According to the thermoelectric performance of the Co-doped β-FeSi₂ samples, the composition with x = 0.08 was chosen as a control to further study the influence of the introduction of SiC nanoparticles into the matrix material. Figure 10 shows the thermoelectric properties of the composites and the control sample. The resistivity of all the SiC composites was slightly higher than that of the control sample, probably due to the high resistivity of the inclusions. It is interesting that the increase of the resistivity showed no clear dependence on the SiC concentration, and the increment was relatively small. This phenomenon probably indicates that the matrix material provides the main electrical conduction paths.35 The Seebeck coefficient was not affected by addition of 1 wt.% or 3 wt.% SiC; however, the 5 wt.% composite exhibited a lower Seebeck coefficient compared with the control.

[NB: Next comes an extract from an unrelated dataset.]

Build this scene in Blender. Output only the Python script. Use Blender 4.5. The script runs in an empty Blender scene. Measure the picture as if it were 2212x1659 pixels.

As mentioned above, SiC itself is an inert inclusion and hence should not affect the carrier concentration. The decrease of the Seebeck coefficient is likely caused by other reasons. In a study of Bi₂Te₃–SiC composites, Zhao et al. also found a similar change of the Seebeck coefficient.36 They proposed that contamination from the oxidized surface of the SiC nanoparticles could decrease the Seebeck coefficient when the SiC concentration reached a certain amount.36 SiC addition only induced a slight decrease in the thermal conductivity at high temperatures. As the electrical resistivity is increased, the partial decrease even stems from the reduction of the electronic contribution. This is consistent with the observation by Zhao et al.’s that the addition of 1 vol. % SiC to Bi₂Te₃ matrix even increased the thermal conductivity.36 They attributed this behavior to the high thermal conductivity of SiC.36,37 Furthermore, the variation of the thermal conductivity may also be influenced by the size of the inclusions. It has been pointed out that a critical size of around 5 nm is required for inclusions in Si_0.8Ge_0.2 materials to scatter heat-carrying phonons.28,38 The SiC size is approximately a few hundred nanometers in our study, and they are supposed to scatter long-wavelength phonons. If most of the heat is carried by shorter-wavelength phonons, these large inclusions then cannot effectively reduce the thermal conductivity. Since the reduction of the thermal conductivity is less than the decrease of the power factor, no improvement is obtained for the composites.

Figure 10

Temperature dependence of (a) electrical resistivity, (b) Seebeck coefficient, (c) thermal conductivity, and (d) ZT of the control sample and the SiC composites.

Conclusions

Single-phase Co-doped β-FeSi₂ materials can be prepared using sequential arc melting, ball milling, PECS, and annealing procedures. The highest ZT value of around 0.35 was obtained within quite a wide doping range at temperatures above 900 K. A composite structure consisting of a large grain matrix and well-isolated inert nanoinclusions may benefit the reduction of the thermal conductivity and thus further improve the thermoelectric properties. However, there is no significant improvement in ZT for β-Fe_0.92Co_0.08Si₂ and SiC composites. Since SiC is a high-thermal-conductivity material, the effect of inclusion scattering may be offset by this nature. It is worth trying other chemically stable inclusions with lower thermal conductivity. Some inert particles such as Si₃N₄, TiN, TiO₂, ZrO₂, etc. are possible candidates. These nanoparticles with size down to 20 nm can be readily obtained from commercial companies. Thus, more comprehensive understanding of the thermoelectric properties of nanocomposites could be established by investigating a number of inclusions with various average sizes.